The Vancouver activist and journalist Olive Skene Johnson meets cosmonaut Yuri Gagarin while attending a peace conference in the Soviet Union in 1962. She soon after condemned the Soviets for testing nuclear weapons in the atmosphere.
Special to The Globe and Mail
May 25, 2011
VANCOUVER
On a table in a grieving household is a manila folder thick with newspaper clippings and pages torn from magazines.
The stories are from McCall’s and Maclean’s, Star Weekly and Monday Morning, Vancouver Life and Canadian Living. Every article carries the same name — Olive Skene Johnson.
Among the cuttings is a card on which she has written topics for commentaries delivered by her on CBC Radio’s Trans-Canada Matinee in 1966. These included Vasectomy, Abortion, Hiroshima and, on a lighter note, The Roots of Christmas.
Olive Skene Johnson |
She was a peacenik and a Ban the Bomber; an advocate of choice in women’s reproductive health and a critic of the mistreatment of aboriginal peoples; a supporter of public broadcasting and an opponent of corporate media conglomerates.
When she filled in as a hotline radio host, angry callers denounced her as Ollie the Commie. She was a reformer, not a Communist.
In 1962, she traveled to a peace conference in the Soviet Union where she met cosmonaut Yuri Gagarin. She continued on to Tokyo, where she attended a world congress against nuclear weapons on the 17th anniversary of the bombing of Hiroshima. During the congress, the Soviets exploded a 40-megaton nuclear weapon in the atmosphere. Communists in attendance refused to condemn the test, but Ms. Johnson had no such qualms.
The explosion did “great disservice to the cause of peace and failed the thousands of people in Japan and the rest of the world who are genuinely working for an end to nuclear tests and the arms race itself,” she said.
The headline in her hometown daily read: CITY WOMAN RAPS REDS.
The reporter made a pilgrimage to Hiroshima, the setting for several articles to be published in the years to come. She was haunted by the terrible fate of people like Setsue Kato, 32, who buried a young husband who died from leukemia, what she called a “delayed-action A-bomb victim.” The husband’s fate and the widow’s plight confirmed for her the rightness of opposing nuclear weapons.
At a time when abortion remained outlawed, she wrote about a botched attempt in a seedy Kingsway motel. She told readers of the Star Weekly about married women borrowing money to fly to Japan to undergo the procedure in safer circumstances. Her article was headlined: Stop the butchery, legalize abortion.
By then, she was raising five children with her husband, Ross Johnson, whom she’d met as a teenager while tending the counter at the Creamland ice-cream parlour on Howe Street in downtown Vancouver. (Thinking him handsome, she prepared an extra-thick milkshake. Noting this, his friends dared him to ask her out.)
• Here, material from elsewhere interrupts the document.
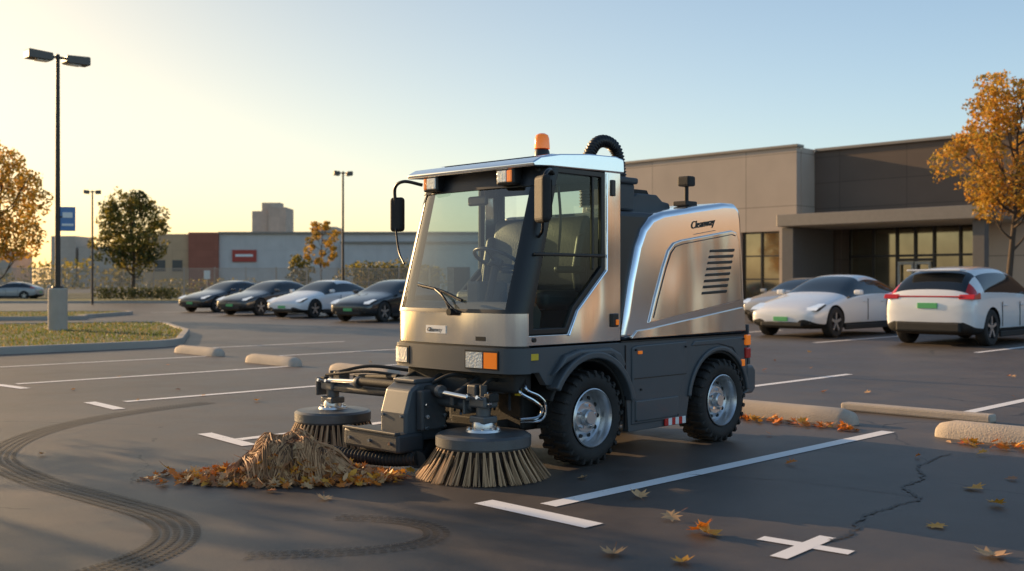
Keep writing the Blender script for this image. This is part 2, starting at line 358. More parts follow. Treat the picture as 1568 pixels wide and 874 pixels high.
# grass
M['grass']=mat('grass',(.085,.095,.025),.9,0,.45,1.2,.6,60)
M['blade1']=leafmat('grass_blade',(.12,.16,.03),.5); M['blade2']=leafmat('grass_blade_dry',(.28,.20,.07),.5)
def island(name,poly,blades=0):
    e=empty(name); n=len(poly); P=[(x,y) for x,y in poly]; Q=inset(P,.16)
    v=[(x,y,0) for x,y in P]+[(x,y,.14) for x,y in P]+[(x,y,.14) for x,y in Q]+[(x,y,.09) for x,y in Q]; f=[]
    for r in range(3):
        for i in range(n): j=(i+1)%n; f.append((r*n+i,r*n+j,(r+1)*n+j,(r+1)*n+i))
    mk('kerb',v,f,M['kerb'],e,bev=.02)
    mk('turf',[(x,y,.11) for x,y in inset(P,.14)],[tuple(range(n))],M['grass'],e)
    if blades:
        xs=[p[0] for p in Q]; ys=[p[1] for p in Q]; a=Acc()
        def inside(x,y):
            c=False
            for i in range(n):
                x1,y1=Q[i];x2,y2=Q[(i+1)%n]
                if (y1>y)!=(y2>y) and x<(x2-x1)*(y-y1)/(y2-y1)+x1: c=not c
            return c
        k=0
        while k<blades:
            x,y=U(min(xs),max(xs)),U(min(ys),max(ys))
            if not inside(x,y): k+=.2; continue
            k+=1; an=U(0,6.28); h=U(.03,.08); dx,dy=math.cos(an)*.02,math.sin(an)*.02; lx,ly=U(-.04,.04),U(-.04,.04)
            a.add([(x-dx,y-dy,.10),(x+dx,y+dy,.10),(x+lx,y+ly,.10+h)],[(0,1,2)],1 if R()<.35 else 0)
        a.done('grass_blades',[M['blade1'],M['blade2']],e)
    return e
def rnd(cx,cy,r,a0,a1,n=6): return [(cx+r*math.cos(math.radians(a0+(a1-a0)*i/n)),cy+r*math.sin(math.radians(a0+(a1-a0)*i/n))) for i in range(n+1)]
island('grass_island',[(-20,8.7)]+[(-8.2,20.5)]+rnd(-8.6,22.4,1.6,-45,20)+[(-8.2,27)]+rnd(-11.5,31.5,1.2,20,110)+[(-22,27.5),(-30,20)],26000)
island('grass_island',[(-30,36)]+rnd(-16.6,38.4,1.2,-80,60)+rnd(-17.2,44,1.4,0,100)+[(-34,44)],5000)
island('grass_verge',[(-90,70),(-13,70),(-13,86),(-90,86)])
mk('grass_field',[(-300,92,.02),(-8,92,.02),(-8,140,.02),(-300,140,.02)],[(0,1,2,3)],M['grass'])

# ---------------------------------------------------------------- foliage
def leafcloud(acc,c,r,n,size,mats,squash=.8):
    for _ in range(n):
        while True:
            p=Vector((U(-1,1),U(-1,1),U(-1,1)))
            if .15<p.length<1: break
        p=p*(p.length**-.35)
        p=Vector((p.x*r,p.y*r,p.z*r*squash))+Vector(c)
        a=Vector((U(-1,1),U(-1,1),U(-1,1))).normalized(); b=a.orthogonal().normalized(); s=size*U(.6,1.3)
        q=Matrix.Rotation(U(0,6.28),3,a)@b
        c2=a.cross(q)
        acc.add([p-q*s*.5,p-c2*s*.28,p+q*s*.5,p+c2*s*.28],[(0,1,2,3)],random.choice(mats))
LM=[leafmat('leaf_dark',(.05,.06,.018)),leafmat('leaf_green',(.10,.105,.025)),leafmat('leaf_olive',(.28,.22,.04),.5),leafmat('leaf_gold',(.56,.33,.05),.5),leafmat('leaf_orange',(.58,.27,.035),.5),leafmat('leaf_brown',(.32,.16,.045),.5)]
M['bark']=mat('bark',(.085,.06,.042),.9,0,.35,5,.6,25)
def tree(name,loc,H,CR,trunk,mats,n,size,lean=0,clumps=38,seed=1,tr=.11,sq=1.):
    random.seed(seed); e=empty(name,loc); a=Acc(); lv=Acc()
    top=Vector((lean,0,H*.86)); base=Vector((0,0,0))
    def tp(t): return base.lerp(top,t)+Vector((math.sin(t*5+seed)*.08*H/8,math.cos(t*4+seed)*.06,0))
    a.tube([tp(i/9) for i in range(10)],[tr*(1-.85*i/9)+.01 for i in range(10)],9)
    ends=[]
    cz=(trunk+H)/2; hz=(H-trunk)/2
    for k in range(clumps):
        ang=k*2.399+U(-.3,.3); zz=-.92+1.84*(k+.5)/clumps; rr=math.sqrt(max(.05,1-zz*zz))*U(.45,1.0)*(1-.18*max(0,zz))
        c=Vector((lean*.6+math.cos(ang)*rr*CR,math.sin(ang)*rr*CR,cz+zz*hz*U(.86,1)))
        ends.append(c)
        if k%2==0:
            t0=min(.95,max(trunk/H*.8,(c.z-.35*CR-U(0,.5))/ (H*.86))); s=tp(t0)
            mid=s.lerp(c,.5)+Vector((0,0,-.08*CR+U(-.1,.1)))
            a.tube(cr([s,mid,c],4),[tr*.42*(1-.8*i/8) for i in range(9)],6)
            for _ in range(2):
                d=c+Vector((U(-1,1),U(-1,1),U(-.3,1)))*CR*.28; a.tube([mid,mid.lerp(d,.5)+Vector((0,0,.05)),d],[tr*.2,tr*.13,tr*.05],5)
    a.done('trunk',M['bark'],e,60)
    for c in ends:
        r=CR*U(.2,.36)*sq; bias=random.choice([mats[:2],mats,mats[1:],mats])
        leafcloud(lv,c,r,int(n/len(ends)),size,bias)
        for _ in range(3): leafcloud(lv,c+Vector((U(-1,1),U(-1,1),U(-.7,.8)))*r*1.15,r*.4,int(n/len(ends)*.1),size*.9,bias)
    lv.done('foliage',LM,e); random.seed(seed+100); return e
tree('autumn_tree',(15.9,34,0),8.1,2.1,3.2,[3,4,3,2,3],9500,.14,.3,44,5,.11,.92)
tree('autumn_tree',(-19.9,41,0),6.6,2.1,2.0,[3,3,4,2],6800,.15,.1,38,9,.10,.9)
tree('autumn_tree',(-17.0,16.8,.1),6.2,2.0,2.4,[3,2,5],2200,.17,.1,26,19,.10,.8)
tree('shade_tree',(-28.6,80,0),8.3,2.7,2.3,[0,1,2,2],7000,.26,0,40,12,.16)
tree('autumn_tree',(-16.5,92,0),6.9,1.6,2.6,[2,3,3],1500,.26,0,22,15,.08,.8)
tree('autumn_tree',(-19.2,96,0),3.9,1.3,1.0,[2,1],1200,.25,0,16,17,.07)
def shrubs(name,rows,mats,size=.1):
    a=Acc()
    for (c,r,n) in rows: leafcloud(a,c,r,n,size,mats)
    return a.done(name,LM)
shrubs('hedge',[((-29+i*.33,74.5+U(-.1,.1),.62),.55,170) for i in range(17)],[0,1,1],.15)
shrubs('shrub_row',[((-14.5+i*.85,97+U(-1,1),1.7+U(-.3,.6)),1.9,420) for i in range(9)],[1,2,2,0],.3)
shrubs('shrub_row',[((-34+i*1.3,100+U(-1,1),.8),1.3,180) for i in range(8)],[1,2],.25)
random.seed(3)
tl=[]
for i in range(110):
    x=-260+i*4.4; tl.append(((x,U(240,280),U(1.5,4)),U(3.5,6.5),150))
shrubs('distant_tree_line',tl,[2,1,2],1.1)
tl=[((70+i*5,U(14,34)+i,U(2,4)),U(3,5),260) for i in range(4)]
shrubs('distant_tree_line',tl,[2,1,3],.6)  # trees added out of view for the steel side to mirror

# ---------------------------------------------------------------- fence
M['fence']=mat('fence_metal',(.46,.38,.30),.6,.1)
fe=Acc()
x=-85.
while x<-5:
    fe.bb(x-.04,x+.04,89.96,90.04,0,2.7)
    x+=2.6
for z in(.25,1.4,2.55): fe.bb(-85,-5,89.98,90.02,z,z+.05)
x=-85.
while x<-5: fe.bb(x-.03,x+.03,89.93,89.95,.1,2.6); x+=.16
fe.done('fence',M['fence'])

# ---------------------------------------------------------------- buildings
def wallmat(name,col,pw,ph,line=.55,rough=.85):
    m,t,b=nt(name); L=t.links; tc=N(t,'ShaderNodeTexCoord'); sx=N(t,'ShaderNodeSeparateXYZ'); L.new(tc.outputs['Object'],sx.inputs[0])
    cx=N(t,'ShaderNodeCombineXYZ'); ad=N(t,'ShaderNodeMath',operation='ADD'); L.new(sx.outputs[0],ad.inputs[0]); L.new(sx.outputs[1],ad.inputs[1])
    L.new(ad.outputs[0],cx.inputs[0]); L.new(sx.outputs[2],cx.inputs[1])
    br=N(t,'ShaderNodeTexBrick'); br.offset=0; br.inputs['Scale'].default_value=1; br.inputs['Brick Width'].default_value=pw; br.inputs['Row Height'].default_value=ph
    br.inputs['Mortar Size'].default_value=.022; br.inputs['Mortar Smooth'].default_value=.2
    br.inputs['Color1'].default_value=[c*.95 for c in col]+[1]; br.inputs['Color2'].default_value=[c*1.05 for c in col]+[1]; br.inputs['Mortar'].default_value=[c*line for c in col]+[1]
    L.new(cx.outputs[0],br.inputs['Vector'])
    n=N(t,'ShaderNodeTexNoise'); n.inputs['Scale'].default_value=.7; n.inputs['Detail'].default_value=7; L.new(tc.outputs['Object'],n.inputs['Vector'])
    mr=N(t,'ShaderNodeMapRange'); mr.inputs['To Min'].default_value=.82; mr.inputs['To Max'].default_value=1.12; L.new(n.outputs['Fac'],mr.inputs['Value'])
    mx=N(t,'ShaderNodeMixRGB',blend_type='MULTIPLY'); mx.inputs[0].default_value=1; L.new(br.outputs['Color'],mx.inputs[1]); L.new(mr.outputs[0],mx.inputs[2])
    L.new(mx.outputs[0],b.inputs['Base Color']); b.inputs['Roughness'].default_value=rough
    return m
M['beige']=wallmat('beige_panels',(.54,.44,.35),5.6,2.45); M['taupe']=wallmat('taupe_cladding',(.15,.11,.085),3.2,1.2,.7)
M['pier']=mat('gray_pier',(.15,.14,.13),.8); M['cap']=mat('parapet_cap',(.26,.23,.20),.5,.4)
M['wglass']=mat('shop_glass',(.34,.29,.20),.05,.8,.6,.6,spec=.9); M['frame']=mat('window_frame',(.07,.06,.055),.4,.5)  # warm metallic base puts a sunset reflection into the glass colour
M['soffit']=mat('soffit',(.42,.36,.29),.8)
bl=empty('retail_building',(31,31,0),math.radians(-45))
a=Acc()
a.bb(-37,-25.3,.4,26,0,7.5)
a.bb(-37,-28.3,0,.39,0,7.6); a.bb(-28.298,-26.202,0,.39,3.75,7.6); a.bb(-26.2,-25.3,0,.39,0,7.6); a.bb(-28.298,-26.202,0,.39,0,.3)
a.bb(-25.297,-25.28,.4,1.6,0,7.6)
a.done('beige_wing',[M['beige']],bl)
box('parapet_cap',(-31.15,.2,7.66),(11.9,.6,.12),M['cap'],bl,.01)
a=Acc(); a.bb(-25.27,8,1.6,26,4.3,7.5); a.bb(-25.27,-23.9,1.6,26,0,4.29)
a.done('taupe_wing',[M['taupe']],bl)
box('parapet_cap',(-8.6,1.75,7.56),(33.2,.6,.13),M['cap'],bl,.01)
a=Acc(); a.bb(-17.5,8,1.55,25,0,4.28); a.done('beige_low_wall',[M['beige']],bl)
box('canopy',(-20.2,-.5,4.06),(9.2,4.15,.52),M['cap'],bl,.02); box('soffit_panel',(-20.2,-.5,3.79),(8.9,3.9,.02),M['soffit'],bl,0)
box('pier',(-24.45,-.45,1.88),(.55,3.6,3.76),M['pier'],bl,.01); box('pier',(-16.2,-2.0,1.88),(.45,.45,3.76),M['pier'],bl,.01)
a=Acc(); a.bb(-23.89,-17.51,2.4,2.42,0,4.0,0); a.bb(-28.29,-26.21,.25,.27,.3,3.75,0); a.done('glazing',[M['wglass']],bl)
a=Acc()
for s in [-23.85,-22.7,-21.6,-20.75,-19.9,-18.75,-17.55]: a.bb(s-.05,s+.05,2.3,2.395,0,4.0)
for z in(.12,2.55,3.9): a.bb(-23.88,-17.52,2.32,2.39,z-.05,z+.05)
a.bb(-21.6,-19.9,2.29,2.385,2.3,2.42)
for s in(-28.25,-27.25,-26.25): a.bb(s-.04,s+.04,.16,.245,.3,3.75)
for z in(.36,1.5,2.6,3.7): a.bb(-28.29,-26.21,.18,.242,z-.03,z+.03)
a.done('window_frames',[M['frame']],bl)
M['door']=mat('door_white',(.7,.66,.6),.5)
a=Acc()
for s0,s1 in((-21.5,-20.78),(-20.72,-20.0)):
    for (x0,x1,z0,z1) in((s0,s0+.09,.05,2.28),(s1-.09,s1,.05,2.28),(s0+.09,s1-.09,.05,.25),(s0+.09,s1-.09,2.15,2.28)): a.bb(x0,x1,2.2,2.28,z0,z1)
a.done('entrance_doors',[M['door']],bl)
a=Acc(); a.bb(-37.5,8,-3.5,-.02,0,.14); a.done('walkway',[M['kerb']],bl,bev=.02)
shrubs('shrub_row',[tuple([Vector((31,31,.55))+Matrix.Rotation(math.radians(-45),3,'Z')@Vector((-36+i*.7,-.9+U(-.2,.2),0)),.62,120]) for i in range(11)],[1,0,2],.12)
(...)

The daughter of hard-working but poor Scottish immigrants — her father collected scrap metal — she was the youngest of six children and the only one to attend university. She skipped two grades before earning an arts degree in 1950 shortly after turning 21. Thirty years later, she completed her formal education with a doctorate in psychology, her success no doubt fueled in part by an admissions official’s stated reluctance to admit a mother of five. She thought many societal ills could be cured through education.
The personal was political with Ms. Johnson, so her husband and children accompanied her to anti-Vietnam War protests. The family housed draft dodgers in the basement of their Kerrisdale home, already something of a neighbourhood landmark with its Christmas lights spelling out “Peace.” She was deeply distressed when one of those young Americans heeded the plea of his parents, returning home only to be killed in action in Vietnam.
Ms. Johnson, who had been a music and English teacher, ran for Vancouver school board on a slate formed by The Electors Action Movement, a reform-minded, centrist municipal political party. Her children campaigned on downtown street corners by holding trays of olives skewered with toothpicks. Her winning slogan: “Why is the school board like a martini? Because they both need an olive.” She twice won election.
She later counseled troubled youth and ran a private practice as a psychologist.
After her two oldest sons came out, she wrote The Sexual Spectrum (Raincoast, 2004), a well-received look at gender and sexuality. The work was all the more compelling for her admission of an unenlightened initial reaction to her sons’ declarations.
After producing her first book at age 74, she penned a blizzard of letters to the editor. These were tart, a successful formula for getting published in a wide-range of outlets. An example: “Almost all of those who denigrate our (Canadian) public health-care system are individuals who stand to profit from its demise,” she wrote the Chicago Tribune two years ago.
One of her last acts was to sign a petition demanding protection of gays from persecution in Uganda.
Farewell, Olive Skene Johnson, a do-gooder who done good.
Olive Skene Johnson (far left) protests the Vietnam War on the steps of the Vancouver Court House. She is accompanied by her children (from left) Lise, Christopher, Marcus and, in the carriage, Mike and Erica. Marcus died in 1992. Erica Johnson is known today as the host of CBC's Marketplace.